Records contained in a dataset
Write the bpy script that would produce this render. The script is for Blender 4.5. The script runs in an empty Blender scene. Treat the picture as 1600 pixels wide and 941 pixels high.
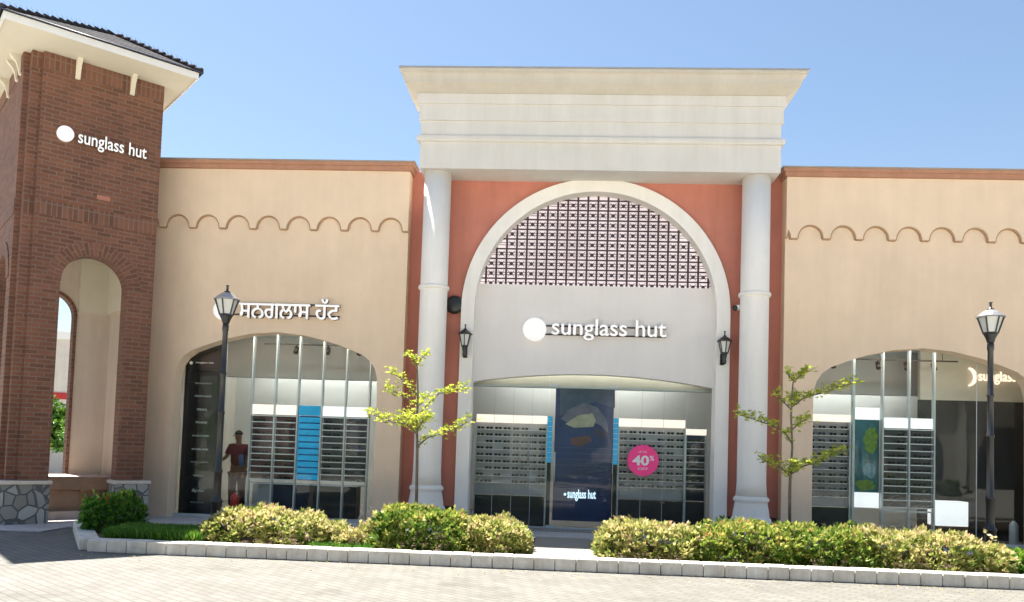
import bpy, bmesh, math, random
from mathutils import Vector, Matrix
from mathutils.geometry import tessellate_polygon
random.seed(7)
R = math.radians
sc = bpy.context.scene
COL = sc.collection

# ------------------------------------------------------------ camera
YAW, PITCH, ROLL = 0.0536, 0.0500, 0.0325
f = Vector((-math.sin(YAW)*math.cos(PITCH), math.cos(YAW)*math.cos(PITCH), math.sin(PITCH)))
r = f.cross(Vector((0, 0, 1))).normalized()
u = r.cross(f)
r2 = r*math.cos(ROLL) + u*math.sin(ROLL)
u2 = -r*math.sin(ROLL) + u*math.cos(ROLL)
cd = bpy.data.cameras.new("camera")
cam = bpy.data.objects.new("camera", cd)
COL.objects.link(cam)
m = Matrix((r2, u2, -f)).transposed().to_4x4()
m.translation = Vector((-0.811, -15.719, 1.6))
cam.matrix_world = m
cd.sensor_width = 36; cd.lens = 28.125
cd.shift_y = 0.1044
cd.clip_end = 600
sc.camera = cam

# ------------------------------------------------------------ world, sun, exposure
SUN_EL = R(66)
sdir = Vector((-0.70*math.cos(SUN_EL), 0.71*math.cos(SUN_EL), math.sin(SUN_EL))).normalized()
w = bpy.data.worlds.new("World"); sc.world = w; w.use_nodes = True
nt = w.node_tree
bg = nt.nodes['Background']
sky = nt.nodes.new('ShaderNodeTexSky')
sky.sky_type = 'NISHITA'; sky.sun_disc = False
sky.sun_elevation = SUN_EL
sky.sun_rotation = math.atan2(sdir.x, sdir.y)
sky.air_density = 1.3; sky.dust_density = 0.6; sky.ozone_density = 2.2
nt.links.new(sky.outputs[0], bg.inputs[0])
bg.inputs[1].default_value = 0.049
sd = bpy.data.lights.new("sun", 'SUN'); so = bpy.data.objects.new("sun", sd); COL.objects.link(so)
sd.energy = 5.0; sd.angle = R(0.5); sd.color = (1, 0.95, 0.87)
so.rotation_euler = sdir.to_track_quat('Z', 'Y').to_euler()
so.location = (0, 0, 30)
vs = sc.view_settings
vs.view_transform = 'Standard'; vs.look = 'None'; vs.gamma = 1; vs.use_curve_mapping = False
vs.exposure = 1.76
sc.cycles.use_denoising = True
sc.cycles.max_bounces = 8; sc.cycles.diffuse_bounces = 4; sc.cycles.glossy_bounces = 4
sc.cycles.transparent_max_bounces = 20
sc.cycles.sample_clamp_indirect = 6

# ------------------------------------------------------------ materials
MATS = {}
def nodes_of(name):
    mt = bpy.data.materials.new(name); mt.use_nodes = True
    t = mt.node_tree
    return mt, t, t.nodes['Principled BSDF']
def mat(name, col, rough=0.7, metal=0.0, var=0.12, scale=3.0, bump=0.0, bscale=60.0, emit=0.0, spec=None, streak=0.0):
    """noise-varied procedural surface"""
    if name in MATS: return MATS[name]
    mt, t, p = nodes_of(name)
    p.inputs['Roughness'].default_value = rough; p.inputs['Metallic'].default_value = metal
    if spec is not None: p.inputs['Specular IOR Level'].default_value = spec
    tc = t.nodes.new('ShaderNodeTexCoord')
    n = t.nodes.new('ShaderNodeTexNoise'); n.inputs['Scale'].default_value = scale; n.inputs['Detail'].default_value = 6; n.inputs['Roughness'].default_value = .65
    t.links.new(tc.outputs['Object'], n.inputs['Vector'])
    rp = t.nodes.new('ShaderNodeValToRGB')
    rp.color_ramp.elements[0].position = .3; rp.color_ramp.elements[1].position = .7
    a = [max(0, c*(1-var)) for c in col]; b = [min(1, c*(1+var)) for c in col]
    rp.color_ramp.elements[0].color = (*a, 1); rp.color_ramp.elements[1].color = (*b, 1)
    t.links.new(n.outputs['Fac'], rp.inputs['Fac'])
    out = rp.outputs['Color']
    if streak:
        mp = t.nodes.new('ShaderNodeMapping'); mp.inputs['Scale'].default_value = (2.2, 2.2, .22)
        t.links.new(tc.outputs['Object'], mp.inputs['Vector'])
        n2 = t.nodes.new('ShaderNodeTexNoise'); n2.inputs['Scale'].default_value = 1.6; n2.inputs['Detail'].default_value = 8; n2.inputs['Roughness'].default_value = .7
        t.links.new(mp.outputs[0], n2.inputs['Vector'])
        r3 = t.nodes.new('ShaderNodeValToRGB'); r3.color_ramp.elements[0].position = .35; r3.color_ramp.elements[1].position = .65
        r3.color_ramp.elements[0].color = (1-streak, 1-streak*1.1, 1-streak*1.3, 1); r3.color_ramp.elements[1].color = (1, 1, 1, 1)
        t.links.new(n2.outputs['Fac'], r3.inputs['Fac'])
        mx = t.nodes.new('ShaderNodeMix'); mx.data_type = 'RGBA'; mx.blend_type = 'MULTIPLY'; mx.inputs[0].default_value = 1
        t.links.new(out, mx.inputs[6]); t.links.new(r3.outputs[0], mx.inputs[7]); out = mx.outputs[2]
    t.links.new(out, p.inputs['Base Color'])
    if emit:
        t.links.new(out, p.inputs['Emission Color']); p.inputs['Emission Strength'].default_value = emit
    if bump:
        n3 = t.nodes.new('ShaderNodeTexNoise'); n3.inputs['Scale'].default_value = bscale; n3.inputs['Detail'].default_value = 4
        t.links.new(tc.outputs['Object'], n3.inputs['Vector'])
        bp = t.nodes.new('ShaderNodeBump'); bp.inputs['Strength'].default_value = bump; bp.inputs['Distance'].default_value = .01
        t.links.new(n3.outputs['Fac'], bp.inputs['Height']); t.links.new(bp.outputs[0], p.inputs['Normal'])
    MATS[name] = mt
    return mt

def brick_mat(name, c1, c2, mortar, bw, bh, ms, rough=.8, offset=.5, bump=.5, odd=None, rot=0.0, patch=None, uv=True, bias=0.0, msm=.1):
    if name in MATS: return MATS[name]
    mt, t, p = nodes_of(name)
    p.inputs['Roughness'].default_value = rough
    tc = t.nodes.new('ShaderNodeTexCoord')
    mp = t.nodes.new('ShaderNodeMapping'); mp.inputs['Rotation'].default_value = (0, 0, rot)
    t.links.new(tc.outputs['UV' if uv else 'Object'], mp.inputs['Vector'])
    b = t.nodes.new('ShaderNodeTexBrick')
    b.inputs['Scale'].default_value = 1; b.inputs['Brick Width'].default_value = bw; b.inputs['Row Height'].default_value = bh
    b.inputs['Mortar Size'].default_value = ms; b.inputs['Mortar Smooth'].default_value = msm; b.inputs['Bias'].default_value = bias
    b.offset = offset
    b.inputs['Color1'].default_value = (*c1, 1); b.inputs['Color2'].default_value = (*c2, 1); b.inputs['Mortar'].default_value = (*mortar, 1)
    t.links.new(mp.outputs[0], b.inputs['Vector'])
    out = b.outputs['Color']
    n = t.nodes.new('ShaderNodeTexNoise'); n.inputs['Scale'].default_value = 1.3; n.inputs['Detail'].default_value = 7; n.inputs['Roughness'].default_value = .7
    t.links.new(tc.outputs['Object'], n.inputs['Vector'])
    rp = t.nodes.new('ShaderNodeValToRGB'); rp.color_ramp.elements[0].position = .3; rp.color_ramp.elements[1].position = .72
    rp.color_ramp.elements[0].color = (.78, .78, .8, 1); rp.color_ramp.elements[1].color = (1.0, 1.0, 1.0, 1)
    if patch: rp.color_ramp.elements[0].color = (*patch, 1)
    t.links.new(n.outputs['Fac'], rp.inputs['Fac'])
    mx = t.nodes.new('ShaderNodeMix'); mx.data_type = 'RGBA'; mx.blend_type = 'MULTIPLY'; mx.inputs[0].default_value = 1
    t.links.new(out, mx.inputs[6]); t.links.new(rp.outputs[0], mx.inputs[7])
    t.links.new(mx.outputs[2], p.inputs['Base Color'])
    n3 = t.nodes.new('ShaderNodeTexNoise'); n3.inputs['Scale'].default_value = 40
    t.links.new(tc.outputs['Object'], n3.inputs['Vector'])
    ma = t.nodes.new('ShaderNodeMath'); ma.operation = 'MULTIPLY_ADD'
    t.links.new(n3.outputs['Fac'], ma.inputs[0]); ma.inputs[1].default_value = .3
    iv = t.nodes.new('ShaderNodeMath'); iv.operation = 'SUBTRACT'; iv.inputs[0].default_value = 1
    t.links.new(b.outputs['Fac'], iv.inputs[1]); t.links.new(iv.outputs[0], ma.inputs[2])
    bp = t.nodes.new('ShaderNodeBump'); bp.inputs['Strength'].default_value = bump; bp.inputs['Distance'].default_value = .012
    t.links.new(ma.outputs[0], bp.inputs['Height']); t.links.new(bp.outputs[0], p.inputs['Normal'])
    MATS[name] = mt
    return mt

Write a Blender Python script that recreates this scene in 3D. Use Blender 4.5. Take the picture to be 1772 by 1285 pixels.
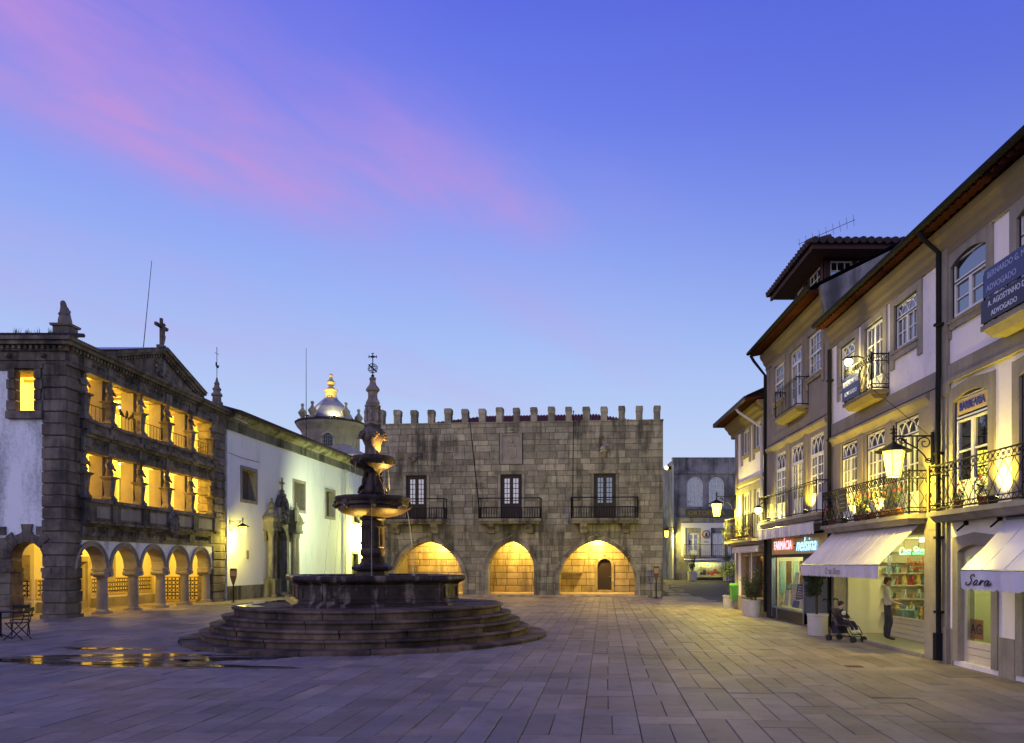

What you will do: Only the lines from the start of the material through the line containing "sc.camera = cam" should be transcribed. Pictures stay out.

Completed exercise:
Write the bpy script that would produce this render. The script is for Blender 4.5. The script runs in an empty Blender scene. Treat the picture as 1600 pixels wide and 941 pixels high.
import bpy, bmesh, math, random
from mathutils import Vector, Matrix
from mathutils.geometry import tessellate_polygon
random.seed(7)
R = math.radians
sc = bpy.context.scene
COL = sc.collection

# ------------------------------------------------------------ camera
YAW, PITCH, ROLL = 0.0536, 0.0500, 0.0325
f = Vector((-math.sin(YAW)*math.cos(PITCH), math.cos(YAW)*math.cos(PITCH), math.sin(PITCH)))
r = f.cross(Vector((0, 0, 1))).normalized()
u = r.cross(f)
r2 = r*math.cos(ROLL) + u*math.sin(ROLL)
u2 = -r*math.sin(ROLL) + u*math.cos(ROLL)
cd = bpy.data.cameras.new("camera")
cam = bpy.data.objects.new("camera", cd)
COL.objects.link(cam)
m = Matrix((r2, u2, -f)).transposed().to_4x4()
m.translation = Vector((-0.811, -15.719, 1.6))
cam.matrix_world = m
cd.sensor_width = 36; cd.lens = 28.125
cd.shift_y = 0.1044
cd.clip_end = 600
sc.camera = cam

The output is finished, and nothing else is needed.